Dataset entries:
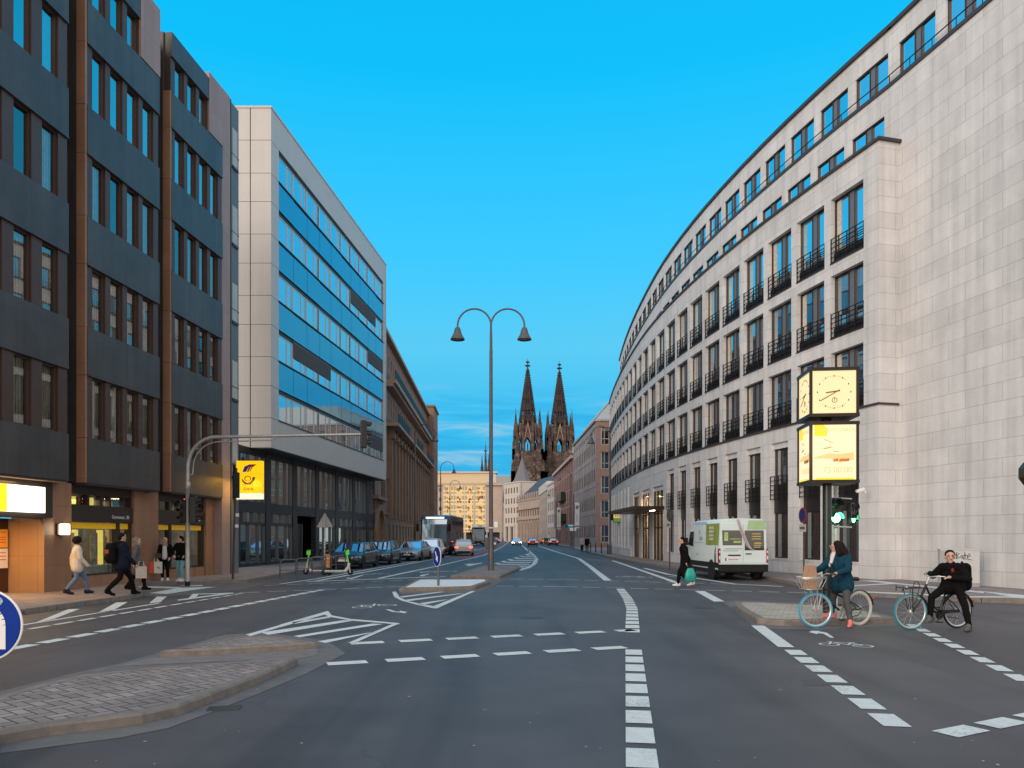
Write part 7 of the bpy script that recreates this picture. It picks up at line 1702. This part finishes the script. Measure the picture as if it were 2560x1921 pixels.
def stand(fd, hgt=1.72, stride=0.0, arms=(.12,-.12), lead=1, lean=0.0, sw=.19):
    """standing or striding joints for someone facing fd (unit, horizontal)"""
    f = V((fd[0],fd[1],0)).normalized(); r = V((f.y,-f.x,0)); u = V((0,0,1)); s = hgt/1.75
    P_ = lambda a, b, c: (f*a+r*b+u*c)*s
    st = stride/2; hd = 0.02*abs(stride)
    J = dict(head=P_(.03+lean*1.25,0,1.635-hd), neck=P_(lean,0,1.47-hd), chest=P_(lean*.8,0,1.27-hd), pelvis=P_(0,0,.97-hd), shl=P_(lean,-sw,1.42-hd), shr=P_(lean,sw,1.42-hd),
        ell=P_(lean*.6+arms[0]*.5-.03,-sw-.06,1.14-hd), elr=P_(lean*.6+arms[1]*.5-.03,sw+.06,1.14-hd), hal=P_(arms[0]*1.5+.06,-sw-.05,.89-hd), har=P_(arms[1]*1.5+.06,sw+.05,.89-hd), hil=P_(0,-.09,.93-hd), hir=P_(0,.09,.93-hd))
    for sd_, lr in ((-1,'l'),(1,'r')):
        d = st if (lr == 'l') == (lead > 0) else -st
        J['an'+lr] = P_(d, sd_*.10, .09 if d >= 0 else .09+abs(d)*.22); J['to'+lr] = P_(d+.19, sd_*.11, .045 if d >= 0 else .04)
        J['kn'+lr] = P_(d*.5+.06+abs(stride)*.05, sd_*.10, .51-hd*.5)
        if d < 0: J['kn'+lr] = P_(d*.35+.06, sd_*.10, .50)
    return J
# --- left pavement
DEN = cloth('blue_denim', (.12,.19,.30)); BLK = cloth('black_cloth', (.007,.0065,.007)); NAVY = cloth('navy_cloth', (.010,.014,.024)); CREAM = cloth('cream_wool', (.60,.53,.46), .06)
p = G(193,1486,.12)
person('person in a cream jacket and jeans walking along the left pavement', (p.x,p.y,.12), stand((.72,.69), 1.62, .62, (-.1,.12), 1), (.85,.5,-.1), M_SKIN2, (CREAM, .14, 1.12), DEN, cloth('sneaker_dark', (.03,.03,.035)), (M_HAIR, 'afro'), sc_=1.0)
p = G(303,1489,.12); pj = stand((.62,.78), 1.76, .80, (-.08,.14), 1)
o, j = person('person in a dark coat walking with a backpack past the yellow shop window', (p.x,p.y,.12), pj, (.55,.83,-.05), M_SKIN, (NAVY, .10, 1.25), BLK, BLK, (M_HAIR, 'short'), k=1.2)
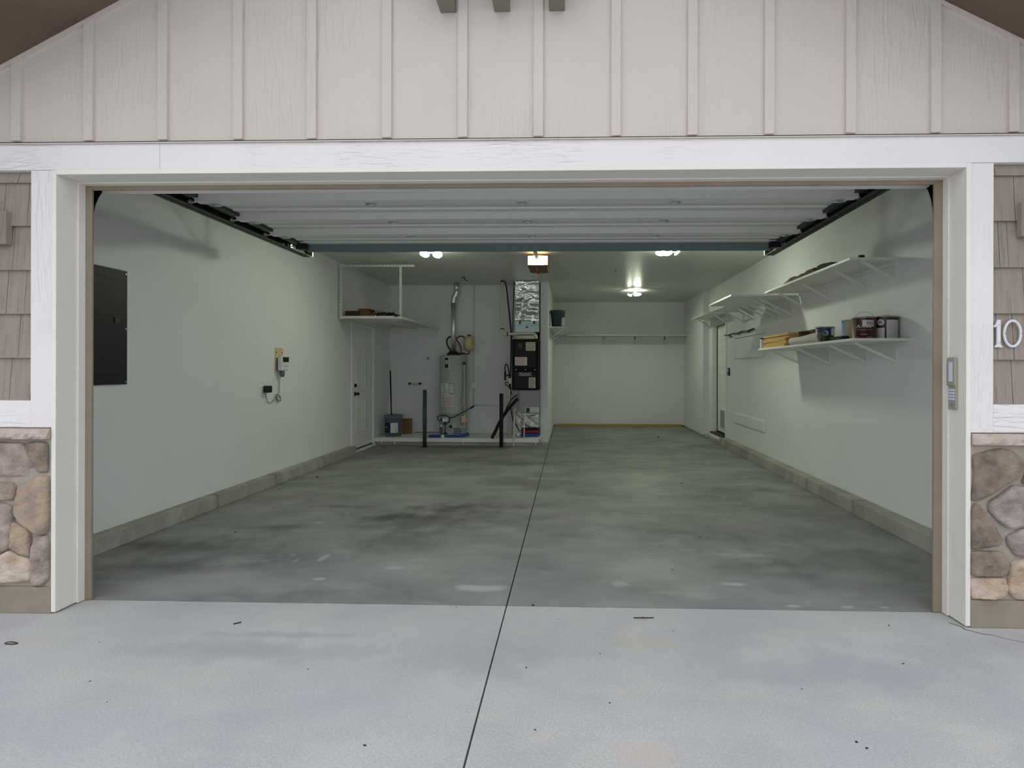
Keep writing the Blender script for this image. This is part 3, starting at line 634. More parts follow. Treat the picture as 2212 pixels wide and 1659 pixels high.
leaf_lamp(1.55, 4.12, [(0, .06, -.065, 0, -.55, -.83, .15, .11), (-.10, -.03, -.095, -.35, -.25, -.9, .12, .10), (.12, -.03, -.085, .6, -.2, -.75, .13, .09)], 'three-leaf LED ceiling light nearest the upper wall shelf')
leaf_lamp(1.58, 7.95, [(.04, 0, -.085, .1, -.25, -.96, .15, .14), (-.11, 0, -.095, -.4, -.2, -.88, .10, .09)], 'LED ceiling light in the deep bay, farthest back')
b = MB(); b.tube([(-1.56, 6.3, H), (-1.56, 6.3, H - .03), (-1.54, 6.3, H - .06), (-1.50, 6.29, H - .085)], .007, 8); b.tube([(-1.56, 6.3, H - .02), (-1.62, 6.3, H - .035)], .006, 8); b.build('ceiling_hook', 'dark', label='small dark hook hanging from ceiling near the flue', category='hook')
b = MB(); b.tube([(1.0, 5.64, H), (1.0, 5.64, H - .045)], .005, 8); b.tube([(1.0, 5.64, H - .045), (1.015, 5.64, H - .05)], .005, 8); b.build('ceiling_hook', 'dark', label='tiny dark screw hook in the ceiling between the opener and deep bay light', category='hook')

# ------------------------------------------------------------------ left wall items
P = thing('electrical_panel', (XL, 1.05, 1.22), 'dark grey electrical breaker panel on the near left wall', 'electrical panel')
b = MB(); b.box(XL, XL + .018, .86, 1.25, 1.225, 2.115); b.build('cover', 'panelgrey', P, bevel=.003)
b = MB(); b.box(XL + .018, XL + .026, .905, 1.205, 1.30, 2.04); PD = b.build('panel_door', 'panelgrey', P, bevel=.003)
b = MB(); b.box(XL + .026, XL + .032, 1.12, 1.17, 1.70, 1.74); b.build('latch', 'black', PD)
for y, z in ((1.235, 2.09), (1.235, 1.66), (1.235, 1.245)):
    b = MB(); b.tube([(XL + .018, y, z), (XL + .021, y, z)], .006, 8); b.build('screw', 'bright', P)
b = MB(); b.box(XL, XL + .006, 3.36, 3.53, 1.33, 1.60, 0)
for y in (3.385, 3.50): b.tube([(XL + .005, y, 1.545), (XL + .010, y, 1.545)], .008, 8, 1)
b.build('mounting_plate', ['ivory', 'black'], label='ivory mounting plate with two black screws behind the charger unit', category='plate')
V = thing('wall_charger', (XL + .03, 3.44, 1.33), 'white wall unit with black screen and dangling cord on the left wall', 'charger')
b = MB(); b.box(XL + .02, XL + .075, 3.375, 3.545, 1.325, 1.50); VB = b.build('body', 'devwhite', V, bevel=.014)
b = MB(); b.box(XL + .006, XL + .021, 3.39, 3.53, 1.33, 1.48); b.build('back_shell', 'black', V, bevel=.006)
b = MB(); b.box(XL + .0755, XL + .078, 3.40, 3.53, 1.43, 1.49); b.build('screen', 'black', VB, bevel=.001)
b = MB(); b.box(XL + .0755, XL + .0765, 3.44, 3.51, 1.378, 1.384); b.build('logo', 'grey', VB)
b = MB(); b.tube([(XL + .045, 3.44, 1.33), (XL + .045, 3.445, 1.28), (XL + .043, 3.45, 1.255)], [.03, .026, .018], 12); b.build('plug', 'grey', V)
pts = [(XL + .03, 3.435, 1.26), (XL + .02, 3.425, 1.2), (XL + .015, 3.43, 1.13), (XL + .015, 3.42, 1.06), (XL + .016, 3.36, 1.03)]
for k in range(22):
    a = 2 * PI * k / 7.3; pts.append((XL + .016 + .003 * (k % 4), 3.40 + .045 * math.cos(a) - .02 * math.sin(a), 1.0 + .045 * math.sin(a)))
pts += [(XL + .015, 3.34, .99), (XL + .013, 3.27, .955), (XL + .013, 3.20, .965), (XL + .015, 3.16, 1.02), (XL + .02, 3.145, 1.07)]
b = MB(); b.tube(pts, .0035, 6); b.build('cord', 'grey', V)
b = MB(); b.box(XL + .006, XL + .065, 3.11, 3.20, 1.075, 1.155); b.build('power_adapter', 'black', bevel=.01, label='square black power adapter plugged into the left wall outlet', category='adapter')
b = MB(); b.box(XL, XL + .005, 3.08, 3.16, 1.02, 1.145); b.build('outlet_plate', 'inwhite', bevel=.002, label='white outlet plate half hidden behind the black power adapter', category='outlet')
P = thing('light_switch', (XL, 5.25, 1.10), 'white light switch plate just before the six panel door', 'light switch')
b = MB(); b.box(XL, XL + .006, 5.21, 5.29, 1.10, 1.22); SP = b.build('plate', 'inwhite', P, bevel=.002)
b = MB(); b.box(XL + .006, XL + .012, 5.242, 5.258, 1.145, 1.175); b.build('toggle', 'ivory', SP)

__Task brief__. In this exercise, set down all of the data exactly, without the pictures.

__Reply to the task__.
Write part 7 of the bpy script that recreates this picture. It picks up at line 1702. This part finishes the script. Measure the picture as if it were 2560x1921 pixels.
def stand(fd, hgt=1.72, stride=0.0, arms=(.12,-.12), lead=1, lean=0.0, sw=.19):
    """standing or striding joints for someone facing fd (unit, horizontal)"""
    f = V((fd[0],fd[1],0)).normalized(); r = V((f.y,-f.x,0)); u = V((0,0,1)); s = hgt/1.75
    P_ = lambda a, b, c: (f*a+r*b+u*c)*s
    st = stride/2; hd = 0.02*abs(stride)
    J = dict(head=P_(.03+lean*1.25,0,1.635-hd), neck=P_(lean,0,1.47-hd), chest=P_(lean*.8,0,1.27-hd), pelvis=P_(0,0,.97-hd), shl=P_(lean,-sw,1.42-hd), shr=P_(lean,sw,1.42-hd),
        ell=P_(lean*.6+arms[0]*.5-.03,-sw-.06,1.14-hd), elr=P_(lean*.6+arms[1]*.5-.03,sw+.06,1.14-hd), hal=P_(arms[0]*1.5+.06,-sw-.05,.89-hd), har=P_(arms[1]*1.5+.06,sw+.05,.89-hd), hil=P_(0,-.09,.93-hd), hir=P_(0,.09,.93-hd))
    for sd_, lr in ((-1,'l'),(1,'r')):
        d = st if (lr == 'l') == (lead > 0) else -st
        J['an'+lr] = P_(d, sd_*.10, .09 if d >= 0 else .09+abs(d)*.22); J['to'+lr] = P_(d+.19, sd_*.11, .045 if d >= 0 else .04)
        J['kn'+lr] = P_(d*.5+.06+abs(stride)*.05, sd_*.10, .51-hd*.5)
        if d < 0: J['kn'+lr] = P_(d*.35+.06, sd_*.10, .50)
    return J
# --- left pavement
DEN = cloth('blue_denim', (.12,.19,.30)); BLK = cloth('black_cloth', (.007,.0065,.007)); NAVY = cloth('navy_cloth', (.010,.014,.024)); CREAM = cloth('cream_wool', (.60,.53,.46), .06)
p = G(193,1486,.12)
person('person in a cream jacket and jeans walking along the left pavement', (p.x,p.y,.12), stand((.72,.69), 1.62, .62, (-.1,.12), 1), (.85,.5,-.1), M_SKIN2, (CREAM, .14, 1.12), DEN, cloth('sneaker_dark', (.03,.03,.035)), (M_HAIR, 'afro'), sc_=1.0)
p = G(303,1489,.12); pj = stand((.62,.78), 1.76, .80, (-.08,.14), 1)
o, j = person('person in a dark coat walking with a backpack past the yellow shop window', (p.x,p.y,.12), pj, (.55,.83,-.05), M_SKIN, (NAVY, .10, 1.25), BLK, BLK, (M_HAIR, 'short'), k=1.2)
Keep writing the Blender script for this image. This is part 3, starting at line 634. More parts follow. Treat the picture as 2212 pixels wide and 1659 pixels high.
leaf_lamp(1.55, 4.12, [(0, .06, -.065, 0, -.55, -.83, .15, .11), (-.10, -.03, -.095, -.35, -.25, -.9, .12, .10), (.12, -.03, -.085, .6, -.2, -.75, .13, .09)], 'three-leaf LED ceiling light nearest the upper wall shelf')
leaf_lamp(1.58, 7.95, [(.04, 0, -.085, .1, -.25, -.96, .15, .14), (-.11, 0, -.095, -.4, -.2, -.88, .10, .09)], 'LED ceiling light in the deep bay, farthest back')
b = MB(); b.tube([(-1.56, 6.3, H), (-1.56, 6.3, H - .03), (-1.54, 6.3, H - .06), (-1.50, 6.29, H - .085)], .007, 8); b.tube([(-1.56, 6.3, H - .02), (-1.62, 6.3, H - .035)], .006, 8); b.build('ceiling_hook', 'dark', label='small dark hook hanging from ceiling near the flue', category='hook')
b = MB(); b.tube([(1.0, 5.64, H), (1.0, 5.64, H - .045)], .005, 8); b.tube([(1.0, 5.64, H - .045), (1.015, 5.64, H - .05)], .005, 8); b.build('ceiling_hook', 'dark', label='tiny dark screw hook in the ceiling between the opener and deep bay light', category='hook')

# ------------------------------------------------------------------ left wall items
P = thing('electrical_panel', (XL, 1.05, 1.22), 'dark grey electrical breaker panel on the near left wall', 'electrical panel')
b = MB(); b.box(XL, XL + .018, .86, 1.25, 1.225, 2.115); b.build('cover', 'panelgrey', P, bevel=.003)
b = MB(); b.box(XL + .018, XL + .026, .905, 1.205, 1.30, 2.04); PD = b.build('panel_door', 'panelgrey', P, bevel=.003)
b = MB(); b.box(XL + .026, XL + .032, 1.12, 1.17, 1.70, 1.74); b.build('latch', 'black', PD)
for y, z in ((1.235, 2.09), (1.235, 1.66), (1.235, 1.245)):
    b = MB(); b.tube([(XL + .018, y, z), (XL + .021, y, z)], .006, 8); b.build('screw', 'bright', P)
b = MB(); b.box(XL, XL + .006, 3.36, 3.53, 1.33, 1.60, 0)
for y in (3.385, 3.50): b.tube([(XL + .005, y, 1.545), (XL + .010, y, 1.545)], .008, 8, 1)
b.build('mounting_plate', ['ivory', 'black'], label='ivory mounting plate with two black screws behind the charger unit', category='plate')
V = thing('wall_charger', (XL + .03, 3.44, 1.33), 'white wall unit with black screen and dangling cord on the left wall', 'charger')
b = MB(); b.box(XL + .02, XL + .075, 3.375, 3.545, 1.325, 1.50); VB = b.build('body', 'devwhite', V, bevel=.014)
b = MB(); b.box(XL + .006, XL + .021, 3.39, 3.53, 1.33, 1.48); b.build('back_shell', 'black', V, bevel=.006)
b = MB(); b.box(XL + .0755, XL + .078, 3.40, 3.53, 1.43, 1.49); b.build('screen', 'black', VB, bevel=.001)
b = MB(); b.box(XL + .0755, XL + .0765, 3.44, 3.51, 1.378, 1.384); b.build('logo', 'grey', VB)
b = MB(); b.tube([(XL + .045, 3.44, 1.33), (XL + .045, 3.445, 1.28), (XL + .043, 3.45, 1.255)], [.03, .026, .018], 12); b.build('plug', 'grey', V)
pts = [(XL + .03, 3.435, 1.26), (XL + .02, 3.425, 1.2), (XL + .015, 3.43, 1.13), (XL + .015, 3.42, 1.06), (XL + .016, 3.36, 1.03)]
for k in range(22):
    a = 2 * PI * k / 7.3; pts.append((XL + .016 + .003 * (k % 4), 3.40 + .045 * math.cos(a) - .02 * math.sin(a), 1.0 + .045 * math.sin(a)))
pts += [(XL + .015, 3.34, .99), (XL + .013, 3.27, .955), (XL + .013, 3.20, .965), (XL + .015, 3.16, 1.02), (XL + .02, 3.145, 1.07)]
b = MB(); b.tube(pts, .0035, 6); b.build('cord', 'grey', V)
b = MB(); b.box(XL + .006, XL + .065, 3.11, 3.20, 1.075, 1.155); b.build('power_adapter', 'black', bevel=.01, label='square black power adapter plugged into the left wall outlet', category='adapter')
b = MB(); b.box(XL, XL + .005, 3.08, 3.16, 1.02, 1.145); b.build('outlet_plate', 'inwhite', bevel=.002, label='white outlet plate half hidden behind the black power adapter', category='outlet')
P = thing('light_switch', (XL, 5.25, 1.10), 'white light switch plate just before the six panel door', 'light switch')
b = MB(); b.box(XL, XL + .006, 5.21, 5.29, 1.10, 1.22); SP = b.build('plate', 'inwhite', P, bevel=.002)
b = MB(); b.box(XL + .006, XL + .012, 5.242, 5.258, 1.145, 1.175); b.build('toggle', 'ivory', SP)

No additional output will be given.